Thursday, July 10, 2008

Hitachi Unveils 3.5-inch Drives

Hitachi Global Storage Technologies unveiled a new 3.5-inch hard disk drive family for desktop PCs. The company said the new line includes better data protection capabilities and 43 percent better idle power consumption than the Deskstar 7K1000 line. The new Deskstar 7K1000.B models spin at up to 7,200 rpm and are available in capacities ranging from 160GB to 1TB.

Sweezey noted that Hitachi's second-generation Deskstar 7K1000.B drive line's three-disk configuration improves the density and idle power usage compared to the company's first generation 3.5-inch drive family, which is configured with five disks. A drive is in idle format when the disk is spinning but waiting for a data read/write command to arrive.

By shaving idle energy consumption to 5.2 watts compared to the 8.4 watts used by the Deskstar 7K1000 drives, Sweezey said IT managers can significantly lower the impact and cost of non-active drives on electric bills. "Depending on the application, a drive can spend a good part of day and night in idle mode wasting energy; this was an area we thought was crucial in the [updated] drive design," he remarked.

To enhance data protection of stored files, photos, movies and music, an optional AES-certified bulk data encryption feature has been added to the new device to scramble data. Data is descrambled using a key, Hitachi said.

Hitachi also unveiled the 3.5-inch. Deskstar E7K1000 disk drive line provides low-duty cycle operations for multi-drive server and storage systems, RAID arrays and video surveillance devices.

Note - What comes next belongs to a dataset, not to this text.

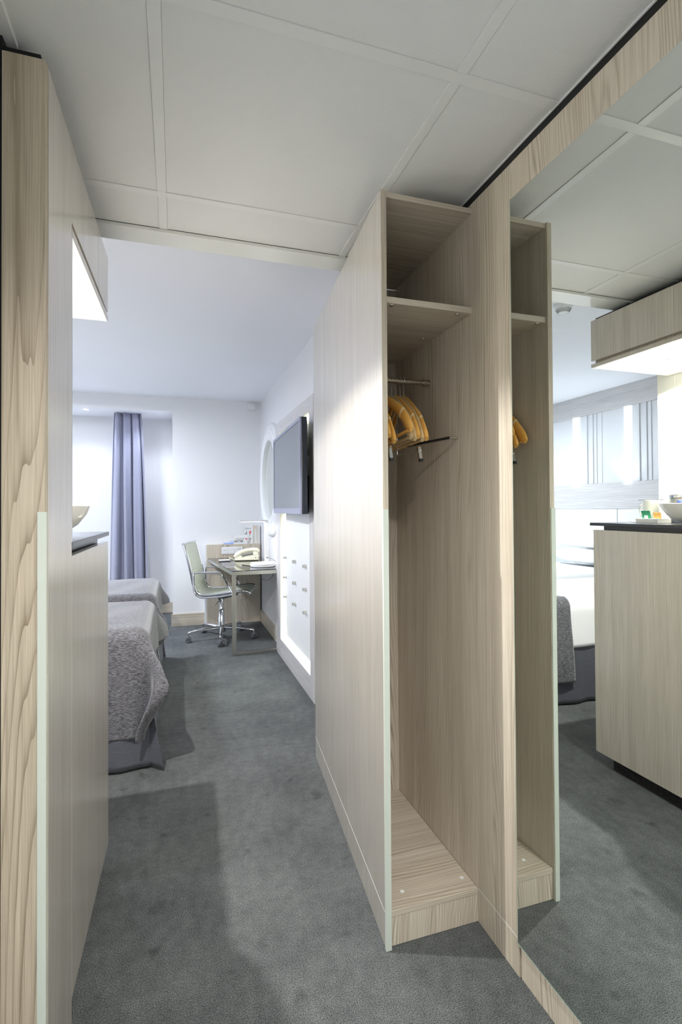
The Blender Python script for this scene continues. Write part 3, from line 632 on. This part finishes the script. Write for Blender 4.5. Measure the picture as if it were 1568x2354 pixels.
put('red_spot', MB().lathe([(0.0, -0.0006), (0.010, -0.0006), (0.010, 0)], (0.757, 5.8718, ZS+0.056), 16, 'Y'), REDP, c2)
c3 = card('menu_folder', 'tall white dine-in menu folder standing behind the cards', 0.742, 0.838, 5.892, ZS, 1.102, PAPER, 0.006, 'menu')
text('lettering', 'dine-in', GREYP, c3, (0.747, 5.8914, 1.048), 0.040, RX, shear=0.25, sx=0.62)
put('picture', MB().add([(0.803, 5.8914, 0.992), (0.812, 5.8914, 1.004), (0.820, 5.8914, 1.022), (0.808, 5.8914, 1.034), (0.796, 5.8914, 1.026), (0.793, 5.8914, 1.010)], [(0,1,2,3,4,5)]), REDP, c3)
put('picture', MB().add([(0.797, 5.8914, 0.978), (0.806, 5.8914, 0.978), (0.806, 5.8914, 1.0), (0.797, 5.8914, 1.0)], [(0,1,2,3)]), GREYP, c3)
put('picture', MB().add([(0.748, 5.8914, 0.990), (0.770, 5.8914, 0.990), (0.772, 5.8914, 1.022), (0.764, 5.8914, 1.036), (0.758, 5.8914, 1.012), (0.748, 5.8914, 1.006)], [(0,1,2,3,4,5)]), GREYP, c3)
put('picture', MB().add([(0.795, 5.8914, 0.930), (0.805, 5.8914, 0.928), (0.818, 5.8914, 0.944), (0.808, 5.8914, 0.950)], [(0,1,2,3)]), BROWNP, c3)
put('picture', MB().add([(0.790, 5.8914, 0.895), (0.795, 5.8914, 0.895), (0.812, 5.8914, 0.920), (0.808, 5.8914, 0.922)], [(0,1,2,3)]), INK, c3)
for k, (mm, zt, lb) in enumerate(((PAPERC, 1.098, 'cream spined brochure next to the dine-in menu'), (PAPER, 1.095, 'white brochure with a small orange mark on its spine'), (PAPERC, 1.092, 'cream brochure second from the corner'), (PAPER, 1.088, 'white brochure in the corner of the board edge'))):
    x0 = 0.842+0.0185*k
    t = thing('brochure', lb, 'brochure', (x0+0.008, 5.90, ZS)); t['group'] = 'brochures on the board behind the desk'
    put('cover', B(x0, x0+0.0165, 5.888, 5.926, ZS, zt), mm, t, bevel=0.0008)
    if k == 1: put('spine_mark', B(x0+0.003, x0+0.011, 5.8873, 5.888, 1.055, 1.078), ORANGEP, t)
# telephone
ph = thing('telephone', 'cream corded desk telephone on the black glass', 'telephone', (0.71, 5.47, ZD))
def pf(v):                                             # turned a little, long side facing the room
    a = radians(-6); x, y = v.x-0.71, v.y-5.47
    return (0.71+x*cos(a)-y*sin(a), 5.47+x*sin(a)+y*cos(a), v.z)
put('body', MB().add([(0.585,5.40,ZD+.004),(0.835,5.40,ZD+.004),(0.835,5.57,ZD+.004),(0.585,5.57,ZD+.004),(0.588,5.40,ZD+.022),(0.835,5.40,ZD+.060),(0.835,5.57,ZD+.078),(0.588,5.57,ZD+.034)],
    [(0,3,2,1),(4,5,6,7),(0,1,5,4),(1,2,6,5),(2,3,7,6),(3,0,4,7)]).xf(pf), CREAMP, ph, bevel=0.010, seg=3)
put('handset', MB().tube([(0.588,5.425,ZD+.040),(0.610,5.425,ZD+.062),(0.65,5.425,ZD+.094),(0.71,5.425,ZD+.110),(0.77,5.425,ZD+.116),(0.815,5.425,ZD+.108),(0.832,5.425,ZD+.090)],
    [0.018,0.027,0.021,0.019,0.020,0.027,0.020], 16).xf(pf), CREAMP, ph)
put('cradle', MB().box(0.60,0.66,5.405,5.445,ZD+.025,ZD+.055).box(0.775,0.828,5.405,5.445,ZD+.055,ZD+.095).xf(pf), CREAMP, ph, bevel=0.006)
put('keypad', MB().box(0.64,0.79,5.47,5.55,ZD+.050,ZD+.0535).xf(lambda v: pf(Vector((v.x, v.y, v.z+(v.x-0.64)*0.16)))), GREYP, ph)
put('button', MB().lathe([(0.0,-0.002),(0.005,-0.002),(0.005,0)], (0.80,5.399,ZD+.035), 12, 'Y').xf(pf), INK, ph)
cc = []
for i in range(90):
    q = i/89; a = q*2*pi*16
    cc.append((0.580-0.05*sin(pi*q)+0.004*cos(a), 5.42+0.10*q, ZD+0.012+0.02*sin(pi*q)+0.004*sin(a)))
put('cord', MB().tube(cc, 0.0018, 6), CREAMP, ph)
np_ = tag(put('note_pad', B(0.43, 0.545, 5.44, 5.60, ZD+0.0005, ZD+0.006), PAPER, bevel=0.001), 'white note pad beside the telephone', 'note pad')
pn = tag(put('ballpoint_pen', MB().tube([(0.42, 5.415, ZD+0.0055), (0.50, 5.425, ZD+0.0055), (0.535, 5.428, ZD+0.0055), (0.545, 5.429, ZD+0.0055)], [0.0045, 0.005, 0.0045, 0.0015], 10), INK), 'dark pen in front of the note pad', 'pen')
# desk lamp
dl = thing('desk_lamp', 'white angular desk lamp on a round base', 'lamp', (0.78, 4.84, ZD))
put('base', MB().lathe([(0.0, ZD+0.0006), (0.112, ZD+0.0006), (0.118, ZD+0.004), (0.118, ZD+0.030), (0.114, ZD+0.034), (0.0, ZD+0.034)], (0.78, 4.84, 0), 48), PLASTW, dl)
put('stem', B(0.792, 0.826, 4.800, 4.822, ZD+0.034, 1.176), PLASTW, dl, bevel=0.001)
hd = put('arm', B(0.560, 0.7915, 4.795, 4.825, 1.162, 1.176), PLASTW, dl, bevel=0.001)
put('diffuser', B(0.575, 0.785, 4.799, 4.821, 1.1612, 1.1620), LENSC, hd)
put('switch', MB().lathe([(0.0,-0.006),(0.0055,-0.006),(0.006,0.0)], (0.812, 4.800, 0.825), 12, 'Y'), INK, dl)
put('cord', MB().tube([(0.815, 4.797, 0.825), (0.85, 4.77, 0.815), (0.885, 4.73, 0.79), (0.90, 4.70, 0.765)], 0.0022, 8), INK, dl)
dc = tag(put('power_cord', MB().tube([(0.72, 4.72, 0.70), (0.735, 4.72, 0.67), (0.75, 4.72, 0.635), (0.785, 4.72, 0.622), (0.82, 4.72, 0.628), (0.85, 4.72, 0.66), (0.862, 4.72, 0.70)], 0.0025, 8), INK), 'black cord looping under the desk front', 'cord')

# ------------------------------------------------------------------ office chair
ch = thing('office_chair', 'swivel chair with pale ribbed seat and chrome frame at the desk', 'chair', (0.43, 5.24, 0))
def cx_(v, a=radians(-16)): return (0.43+v.x*cos(a)-v.y*sin(a), 5.24+v.x*sin(a)+v.y*cos(a), v.z)
prof = [(0.315,0.468),(0.30,0.487),(0.26,0.497),(0.18,0.492),(0.08,0.478),(-0.02,0.466),(-0.09,0.461),(-0.14,0.464),(-0.18,0.482),(-0.205,0.515),(-0.222,0.57),(-0.240,0.66),(-0.262,0.76),(-0.288,0.86),(-0.312,0.945)]
def smooth_path(p, n):
    P = [Vector((a, 0, b)) for a, b in p]; out = []
    for i in range(len(P)-1):
        p0 = P[max(i-1,0)]; p1 = P[i]; p2 = P[i+1]; p3 = P[min(i+2,len(P)-1)]
        for k in range(n):
            t = k/n
            out.append(0.5*((2*p1)+(-p0+p2)*t+(2*p0-5*p1+4*p2-p3)*t*t+(-p0+3*p1-3*p2+p3)*t**3))
    out.append(P[-1]); return out
sp_ = smooth_path(prof, 22)
cum = [0]
for i in range(1, len(sp_)): cum.append(cum[-1]+(sp_[i]-sp_[i-1]).length)
def sling(i, w, off):
    t = (sp_[min(i+1,len(sp_)-1)]-sp_[max(i-1,0)]).normalized(); n = Vector((t.z, 0, -t.x))     # n: outward/below
    if n.z > 0 and sp_[i].x > -0.1: n = -n
    rib = 0.0032*abs(sin(pi*cum[i]/0.021))
    p = sp_[i]-Vector((-t.z, 0, t.x))*0 + (Vector((t.z,0,-t.x))*-1)*(off*(rib+0.003))
    return Vector((p.x, w, p.z))
mb = MB(); NW = 8; nn = len(sp_)
for sgn in (1, -1):
    vv = [sling(i, -0.205+0.41*j/NW, sgn) for i in range(nn) for j in range(NW+1)]
    ff = [(i*(NW+1)+j, (i+1)*(NW+1)+j, (i+1)*(NW+1)+j+1, i*(NW+1)+j+1) for i in range(nn-1) for j in range(NW)]
    mb.add(vv, ff, True)
put('ribbed_sling', mb.xf(cx_), MESHF, ch, angle=70)
for sy in (-0.215, 0.215):
    pth = smooth_path(prof, 5)
    put('side_rail', MB().tube([(p.x, sy, p.z-0.001) for p in pth], 0.013, 10, flat=(0.75, 1.15)).xf(cx_), CHROME, ch)
    s2 = sy*1.13
    loop = [(0.155, s2, 0.474), (0.125, s2, 0.53), (0.075, s2, 0.62), (0.043, s2, 0.672), (0.030, s2, 0.680), (-0.05, s2, 0.680), (-0.195, s2, 0.678), (-0.210, s2, 0.672), (-0.214, s2, 0.655), (-0.214, s2, 0.55), (-0.208, s2, 0.50), (-0.185, s2, 0.463), (-0.145, s2, 0.444), (-0.09, s2, 0.440), (0.05, s2, 0.452), (0.155, s2, 0.470)]
    put('armrest', MB().tube(loop, 0.0115, 8, flat=(1.15, 0.8)).xf(cx_), CHROME, ch)
put('top_bracket', MB().tube([(-0.315, -0.235, 0.948), (-0.319, 0.0, 0.951), (-0.315, 0.235, 0.948)], 0.012, 10).xf(cx_), CHROME, ch)
put('back_bar', MB().tube([(-0.215, -0.215, 0.56), (-0.262, -0.12, 0.60), (-0.275, 0.0, 0.61), (-0.262, 0.12, 0.60), (-0.215, 0.215, 0.56)], 0.009, 10).xf(cx_), CHROME, ch)
put('seat_bracket', MB().bar((-0.03,0,0.395),(0.16,0,0.440),0.05,0.03).bar((0.02,-0.215,0.445),(0.02,0.215,0.445),0.045,0.022).bar((0.16,-0.215,0.458),(0.16,0.215,0.458),0.035,0.02).xf(cx_), RUBBER, ch, bevel=0.004)
put('height_lever', MB().tube([(0.0,-0.03,0.385),(-0.02,-0.10,0.372),(-0.03,-0.15,0.355)], 0.0045, 8).xf(cx_), CHROME, ch)
put('column', MB().lathe([(0.032,0.075),(0.032,0.20),(0.028,0.205),(0.028,0.285),(0.020,0.290),(0.0165,0.295),(0.0165,0.36),(0.026,0.365),(0.026,0.405)], (0.43,5.24,0), 24), CHROME, ch)
bs = put('hub', MB().lathe([(0.0,0.068),(0.040,0.068),(0.043,0.075),(0.043,0.128),(0.036,0.135),(0.0,0.135)], (0.43,5.24,0), 24), CHROME, ch)
for k in range(5):
    a = radians(-96+72*k); d = Vector((cos(a), sin(a), 0)); c0 = Vector((0.43,5.24,0)); e_ = c0+d*0.325
    lg = put('base_leg', MB().tube([c0+d*0.03+Vector((0,0,0.108)), c0+d*0.17+Vector((0,0,0.106)), e_-d*0.012+Vector((0,0,0.094)), e_+Vector((0,0,0.086)), e_+Vector((0,0,0.060))], [0.021,0.016,0.0125,0.0115,0.009], 10, flat=(1.0,0.85)), CHROME, ch)
    sd = Vector((-d.y, d.x, 0)); rot = radians((25, -40, 70, 10, -15)[k]); sd = Vector((sd.x*cos(rot)-sd.y*sin(rot), sd.x*sin(rot)+sd.y*cos(rot), 0))
    for q in (-1, 1):
        w = MB()
        cc_ = e_+sd*q*0.019+Vector((0,0,0.0275)); fw = sd.cross(Vector((0,0,1)))
        for (r0, t0) in ((0.027, 0),):
            n_ = 20; prof_ = [(0.0,-0.010),(0.014,-0.010),(0.018,-0.011),(0.025,-0.010),(0.027,-0.006),(0.027,0.006),(0.025,0.010),(0.0,0.010)]
            vv = []
            for (rr, hh) in prof_:
                for i in range(n_):
                    b_ = 2*pi*i/n_; vv.append(cc_+fw*rr*cos(b_)+Vector((0,0,1))*rr*sin(b_)+sd*hh*q*-1)
            ff = [(i*n_+j, i*n_+(j+1)%n_, (i+1)*n_+(j+1)%n_, (i+1)*n_+j) for i in range(len(prof_)-1) for j in range(n_)]
            w.add(vv, ff, True)
        put('castor_wheel', w, RUBBER, lg)
        put('wheel_rim', MB().add([cc_+sd*q*0.0112+fw*rr*cos(2*pi*i/20)+Vector((0,0,1))*rr*sin(2*pi*i/20) for rr in (0.0175, 0.0215) for i in range(20)], [(i,(i+1)%20,20+(i+1)%20,20+i) for i in range(20)]), CHROME, lg)
    put('castor_fork', MB().tube([e_+Vector((0,0,0.060)), e_+Vector((0,0,0.034))], 0.012, 10), CHROME, lg)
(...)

Available in July, the high-end disk drive is priced from $280 (approx Rs. 11,000) at capacities ranging from 500GB to 1TB.

The Deskstar E7K1000 includes an enhanced rotational vibrational sensor to protect against vibration disruptions from other drives and offers 32MB of cache, Hitachi said.

Both the new 3.5-inch Deskstar drive families include a SATA 3Gbit/sec. interface and support hot-swap capability, staggered drive spin-up functionality to ease power usage and Native Command Queuing, said Sweezey.